Die Einwände zahlreicher Kritiker sind, wie stets, ernst zu nehmen. Die Hinweise der Überlebenden, sie wollten nicht, dass die Namen der Opfer mit Füßen getreten werden, sind nachvollziehbar, doch es gibt auch andere Überlebende und ihre Nachfahren, die zu Eröffnungszeremonien anreisen oder gar auf dieser Art der Erinnerung durch die Stolpersteine bestehen. Wessen Einschätzung sollen wir da folgen?
Die Gefahr der Beschädigung oder Schändung wohnt einem jeden öffentlichen Mahnmal inne. Wo öffentlicher Raum auf Erinnerungskultur trifft, gibt es stets ein Risiko des Missbrauchs oder der Respektlosigkeit gegenüber den Mahnmalen. Auf den Stelen des sogenannten Holocaust-Mahnmals in Berlin wird herumgesprungen und gelegen, man sonnt sich, zwischen den Stelen wird geknutscht und zum Spaß werden Selfies gemacht. Jüdische Grabmale werden immer wieder geschändet, keiner kommt auf die Idee, Friedhöfe deswegen abzulehnen.

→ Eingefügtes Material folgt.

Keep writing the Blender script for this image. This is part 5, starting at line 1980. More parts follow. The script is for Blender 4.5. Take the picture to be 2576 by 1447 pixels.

Nein, die Erinnerung an die Opfer wird ganz anders mit Füßen getreten, nämlich dann, wenn diese Menschen aus unserem Alltag gänzlich getilgt werden, wenn sie in der Masse der Vernichtungszahlen verschwinden und somit immer wieder aufs Neue entmenschlicht werden. Wir treten die Erinnerung an die Opfer mit Füßen, wenn wir ihre Häuser und ihre Straßen betrachten, als hätte es ihre Bewohner nie gegeben. Genau diesem Effekt der Anonymisierung der Geschichte der Shoah im urbanen Raum wollen die Stolpersteine entgegenwirken. Damit schafft die Aktion etwas, was sonst nicht so einfach zu schaffen ist – ein Erinnerungsangebot, das neben uns wohnt.